The hapless Northern Michigan Wildcats proved to be no one's idea of a big draw, as only 14,255 gathered in Tampa Stadium for the evening contest.

Leading up to game, star UT quarterback Freddie Solomon received some less-than-flattering comments from Northern Michigan head coach Rae Drake, who said he did not regard Solomon as a "complete quarterback" or a "sophisticated passer." Drake geared his game plan to make Solomon beat the Wildcats with his arm rather than his legs. Solomon, as it turns out, would have a difficult time doing either.

While the Wildcats didn't do much well, they certainly succeeded in shutting down Solomon.
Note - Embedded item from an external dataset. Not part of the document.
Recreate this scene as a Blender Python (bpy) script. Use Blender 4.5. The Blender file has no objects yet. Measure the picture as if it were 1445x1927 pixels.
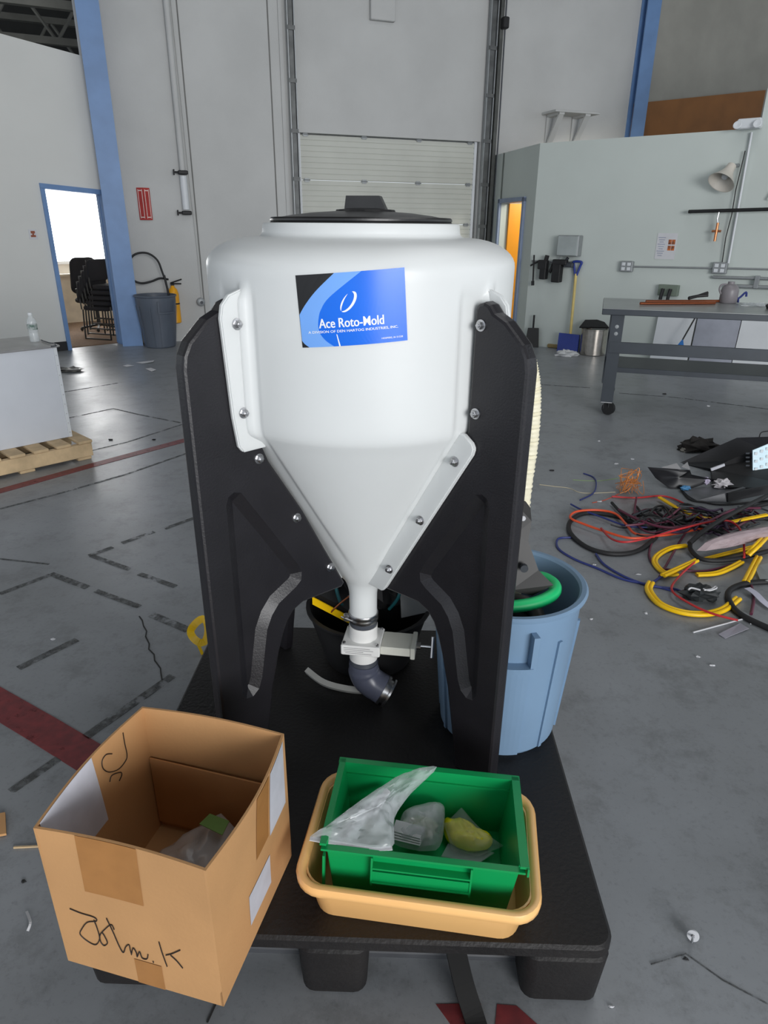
import bpy, bmesh, math, random
from mathutils import Vector, Matrix, noise
from mathutils.geometry import tessellate_polygon
random.seed(7)
R_ = math.radians
scene = bpy.context.scene
COL = scene.collection

# ------------------------------------------------------------------ camera
F, CX, CY, CAMH = 1270.0, 722.5, 963.5, 1.6
PITCH, ROLL = R_(23.0), R_(0.48)
fw = Vector((0, math.cos(PITCH), -math.sin(PITCH)))
rt0 = Vector((1, 0, 0)); up0 = rt0.cross(fw)
rt = rt0*math.cos(ROLL) + up0*math.sin(ROLL)
up = up0*math.cos(ROLL) - rt0*math.sin(ROLL)
CAM = Vector((0, 0, CAMH))
cam = bpy.data.cameras.new('camera'); camo = bpy.data.objects.new('camera', cam); COL.objects.link(camo)
cam.sensor_fit = 'VERTICAL'; cam.sensor_height = 36.0; cam.lens = F/1927*36.0
cam.clip_start = 0.05; cam.clip_end = 200
m = Matrix((rt, up, -fw)).transposed().to_4x4(); m.translation = CAM
camo.matrix_world = m
scene.camera = camo

# ------------------------------------------------------------------ light
world = bpy.data.worlds.new('world'); scene.world = world; world.use_nodes = True
bg = world.node_tree.nodes['Background']
bg.inputs[0].default_value = (0.80, 0.87, 0.95, 1); bg.inputs[1].default_value = 1.15

def area(name, loc, target, sx, sy, power, col=(1, 1, 1)):
    l = bpy.data.lights.new(name, 'AREA'); l.shape = 'RECTANGLE'; l.size = sx; l.size_y = sy; l.energy = power; l.color = col
    o = bpy.data.objects.new(name, l); COL.objects.link(o); o.location = loc
    o.rotation_euler = (Vector(target)-Vector(loc)).to_track_quat('-Z', 'Y').to_euler()
    return o
area('dock_opening_daylight', (5.5, -10.0, 3.0), (0.5, 5.0, 0.8), 6.5, 4.6, 1300, (1.0, 0.99, 0.98))
area('overhead_fill', (2.5, 3.5, 7.15), (2.5, 3.5, 0), 3.0, 9.0, 125, (0.97, 0.99, 1.0))  # added overhead fill to lift the floor; the roof has no opening here
area('overhead_fill', (-7.0, 2.0, 7.15), (-7.0, 2.0, 0), 3.0, 9.0, 80, (0.97, 0.99, 1.0))  # second added overhead fill, over the left side
scene.view_settings.view_transform = 'Standard'; scene.view_settings.look = 'None'
scene.view_settings.gamma = 1.0; scene.view_settings.use_curve_mapping = False
scene.view_settings.exposure = 0.0

# ------------------------------------------------------------------ measuring helpers
def ray(x, y): return fw*F + rt*(x-CX) - up*(y-CY)
def atz(x, y, z=0.0):
    d = ray(x, y); return CAM + d*((z-CAMH)/d.z)
def aty(x, y, Y):
    d = ray(x, y); return CAM + d*(Y/d.y)
def onpl(x, y, P, n):
    d = ray(x, y); return CAM + d*(((Vector(P)-CAM).dot(n))/d.dot(n))

# ------------------------------------------------------------------ materials
def lin(c): return tuple(((v/255)/12.92 if v/255 <= .04045 else (((v/255)+.055)/1.055)**2.4) for v in c)
MATS = {}
def mat(name, rgb, rough=.5, metal=0.0, var=.08, scale=6.0, bump=0.0, bscale=60.0, alpha=1.0, spec=.5, rgb2=None, sss=0.0, coat=0.0, trans=0.0, emis=0.0, rvar=0.0, detail=5.0):
    if name in MATS: return MATS[name]
    M = bpy.data.materials.new(name); M.use_nodes = True; nt = M.node_tree; b = nt.nodes['Principled BSDF']
    tc = nt.nodes.new('ShaderNodeTexCoord')
    nz = nt.nodes.new('ShaderNodeTexNoise'); nz.inputs['Scale'].default_value = scale; nz.inputs['Detail'].default_value = detail
    nt.links.new(tc.outputs['Object'], nz.inputs['Vector'])
    cr = nt.nodes.new('ShaderNodeValToRGB')
    c = lin(rgb)
    if rgb2: c1, c2 = lin(rgb2), c
    else: c1 = tuple(v*(1-var) for v in c); c2 = tuple(min(1, v*(1+var)) for v in c)
    cr.color_ramp.elements[0].position = .35; cr.color_ramp.elements[1].position = .65
    cr.color_ramp.elements[0].color = (*c1, 1); cr.color_ramp.elements[1].color = (*c2, 1)
    nt.links.new(nz.outputs['Fac'], cr.inputs['Fac']); nt.links.new(cr.outputs['Color'], b.inputs['Base Color'])
    b.inputs['Roughness'].default_value = rough; b.inputs['Metallic'].default_value = metal
    b.inputs['Specular IOR Level'].default_value = spec
    if rvar:
        mr = nt.nodes.new('ShaderNodeMapRange'); mr.inputs['To Min'].default_value = max(0.02, rough-rvar); mr.inputs['To Max'].default_value = rough+rvar
        nt.links.new(nz.outputs['Fac'], mr.inputs['Value']); nt.links.new(mr.outputs['Result'], b.inputs['Roughness'])
    if bump:
        n2 = nt.nodes.new('ShaderNodeTexNoise'); n2.inputs['Scale'].default_value = bscale; n2.inputs['Detail'].default_value = 3
        nt.links.new(tc.outputs['Object'], n2.inputs['Vector'])
        bp = nt.nodes.new('ShaderNodeBump'); bp.inputs['Strength'].default_value = bump; bp.inputs['Distance'].default_value = .01
        nt.links.new(n2.outputs['Fac'], bp.inputs['Height']); nt.links.new(bp.outputs['Normal'], b.inputs['Normal'])
    if alpha < 1: b.inputs['Alpha'].default_value = alpha
    if sss: b.inputs['Subsurface Weight'].default_value = sss; b.inputs['Subsurface Radius'].default_value = (.03, .03, .03); b.inputs['Subsurface Scale'].default_value = 1.0
    if coat: b.inputs['Coat Weight'].default_value = coat
    if trans: b.inputs['Transmission Weight'].default_value = trans
    if emis: b.inputs['Emission Color'].default_value = (*c, 1); b.inputs['Emission Strength'].default_value = emis
    MATS[name] = M; return M

def floor_material():
    M = bpy.data.materials.new('painted_concrete'); M.use_nodes = True; nt = M.node_tree; b = nt.nodes['Principled BSDF']; L = nt.links.new
    tc = nt.nodes.new('ShaderNodeTexCoord')
    def nz(s, d=6, r=.6):
        n = nt.nodes.new('ShaderNodeTexNoise'); n.inputs['Scale'].default_value = s; n.inputs['Detail'].default_value = d; n.inputs['Roughness'].default_value = r
        L(tc.outputs['Object'], n.inputs['Vector']); return n
    def ramp(src, p0, c0, p1, c1):
        r = nt.nodes.new('ShaderNodeValToRGB'); r.color_ramp.elements[0].position = p0; r.color_ramp.elements[1].position = p1
        r.color_ramp.elements[0].color = (*c0, 1); r.color_ramp.elements[1].color = (*c1, 1); L(src.outputs['Fac'], r.inputs['Fac']); return r
    def mix(a, bb, mode='MULTIPLY', fac=1.0):
        x = nt.nodes.new('ShaderNodeMix'); x.data_type = 'RGBA'; x.blend_type = mode; x.inputs['Factor'].default_value = fac
        L(a.outputs[0] if a.bl_idname != 'ShaderNodeMix' else a.outputs['Result'], x.inputs['A'])
        L(bb.outputs[0], x.inputs['B']); return x
    base = ramp(nz(1.1, 8), .3, lin((130, 133, 136)), .7, lin((150, 154, 159)))
    speck = ramp(nz(55, 4, .7), .33, (.72, .72, .72), .45, (1, 1, 1))
    scuff = ramp(nz(7, 10, .75), .36, (.78, .78, .77), .5, (1, 1, 1))
    light = ramp(nz(120, 3, .6), .70, (1, 1, 1), .76, (1.5, 1.5, 1.45))
    c = mix(base, scuff); c = mix(c, speck, fac=.5); c = mix(c, light, fac=.6)
    L(c.outputs['Result'], b.inputs['Base Color'])
    rn = nz(2.5, 8, .65); mr = nt.nodes.new('ShaderNodeMapRange'); mr.inputs['To Min'].default_value = .24; mr.inputs['To Max'].default_value = .5
    L(rn.outputs['Fac'], mr.inputs['Value']); L(mr.outputs['Result'], b.inputs['Roughness'])
    bp = nt.nodes.new('ShaderNodeBump'); bp.inputs['Strength'].default_value = .12; bp.inputs['Distance'].default_value = .01
    bn = nz(9, 9, .6); L(bn.outputs['Fac'], bp.inputs['Height']); L(bp.outputs['Normal'], b.inputs['Normal'])
    b.inputs['Specular IOR Level'].default_value = .42
    return M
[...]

The defense held Solomon to a total of 12 yards rushing on 12 carries. He did not fare much better throwing, completing just 9 of 20 passes for 107 yards, to round out the worst statistical game of his college career. Fortunately for UT, Solomon did not need to play his best for the team to win thanks to their angry defense.

In the previous week against Southern Illinois, the defense squandered a 19-point lead to fall behind 23-22 late in the game. Only a field goal by freshman kicker Kinney
Jordan, to give UT a 25-23 victory, spared the Spartans from a humiliating defeat. The squad spent the week preparing for the Wildcats with a specific goal in mind: posting a shutout.
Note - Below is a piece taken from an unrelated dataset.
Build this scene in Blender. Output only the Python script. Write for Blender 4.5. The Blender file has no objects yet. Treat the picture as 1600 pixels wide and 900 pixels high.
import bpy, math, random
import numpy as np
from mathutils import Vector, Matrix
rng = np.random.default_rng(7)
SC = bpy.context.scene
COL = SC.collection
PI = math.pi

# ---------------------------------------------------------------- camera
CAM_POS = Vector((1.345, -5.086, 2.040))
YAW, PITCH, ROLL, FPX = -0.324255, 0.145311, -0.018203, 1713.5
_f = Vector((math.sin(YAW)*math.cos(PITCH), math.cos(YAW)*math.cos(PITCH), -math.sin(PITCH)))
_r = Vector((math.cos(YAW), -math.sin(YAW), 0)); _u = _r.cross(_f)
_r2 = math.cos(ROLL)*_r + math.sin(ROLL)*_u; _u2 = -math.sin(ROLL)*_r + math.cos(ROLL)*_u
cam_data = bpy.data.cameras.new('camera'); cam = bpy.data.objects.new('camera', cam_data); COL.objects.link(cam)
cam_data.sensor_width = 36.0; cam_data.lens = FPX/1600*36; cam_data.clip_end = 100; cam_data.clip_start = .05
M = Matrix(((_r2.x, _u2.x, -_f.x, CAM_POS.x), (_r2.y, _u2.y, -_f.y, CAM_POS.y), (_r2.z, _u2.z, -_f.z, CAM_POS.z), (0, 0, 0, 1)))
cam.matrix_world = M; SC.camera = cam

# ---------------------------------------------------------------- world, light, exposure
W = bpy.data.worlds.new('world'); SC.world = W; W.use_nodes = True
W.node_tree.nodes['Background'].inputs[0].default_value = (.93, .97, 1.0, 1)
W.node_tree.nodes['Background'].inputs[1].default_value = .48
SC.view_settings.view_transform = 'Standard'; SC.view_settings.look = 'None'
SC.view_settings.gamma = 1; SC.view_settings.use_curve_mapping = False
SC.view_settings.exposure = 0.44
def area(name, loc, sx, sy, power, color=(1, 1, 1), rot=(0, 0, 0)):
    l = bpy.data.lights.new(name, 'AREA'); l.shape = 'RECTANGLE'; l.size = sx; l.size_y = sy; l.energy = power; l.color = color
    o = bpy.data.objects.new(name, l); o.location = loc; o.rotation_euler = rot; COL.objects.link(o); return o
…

"All week long linebacker Tom Witmer went around working the team up for a shutout," said head coach Dennis Fryzel. "We got it and he played great."

The Spartans held the Wildcats to 116 total yards and kept them from reaching UT territory until the final play of the first half. By contrast, the Spartans spent the entire first half in Northern Michigan territory with the exception of four plays. Amazingly, however, UT could muster only a 25-yard field goal in the first quarter against the Wildcats for a 3-0 lead at the half.

After an uninspiring half of football, the Tampa offense turned it on in the second half. Alan Pittman, a junior running back from Largo, led the way for UT with 145 all-purpose yards for the game. His 15-yard touchdown dash in the third quarter capped a nine-play, 60-yard drive to give the Spartans a 10-point lead.

UT capitalized on a missed field goal attempt by Northern Michigan to produce its next touchdown. Fullback Ken Moorhead found a hole in the Wildcats line and rumbled 25 yards for a touchdown to give his team a three-score lead. The Spartans would tack on another field by Jordan in the fourth quarter for a 20-0 advantage that would hold until the final whistle.

After the game, Fryzel lamented his team's struggles on offense despite the stellar play of the defense. Too many stalled drives in Northern Michigan territory and a couple of costly turnovers were enough to put a damper on the coach's evening.

"I wasn't satisfied with the night," Fryzel said. "The defense, the shutout, yes. But we should have had more touchdowns."

With a 6-1 record and some momentum on their side, the Spartans had a chance to put together a truly special season. Losses in two of the following four games, including back-to-back defeats against Chattanooga and Vanderbilt by a combined three points, ended UT's hopes of a bowl appearance. The team won its final game against Rutgers to improve to 8-3, but few could have predicted that this would be the last Spartan team to achieve such heights.

Little did anyone know that the upcoming '74 campaign would be the final season of football ever to be played at the University of Tampa.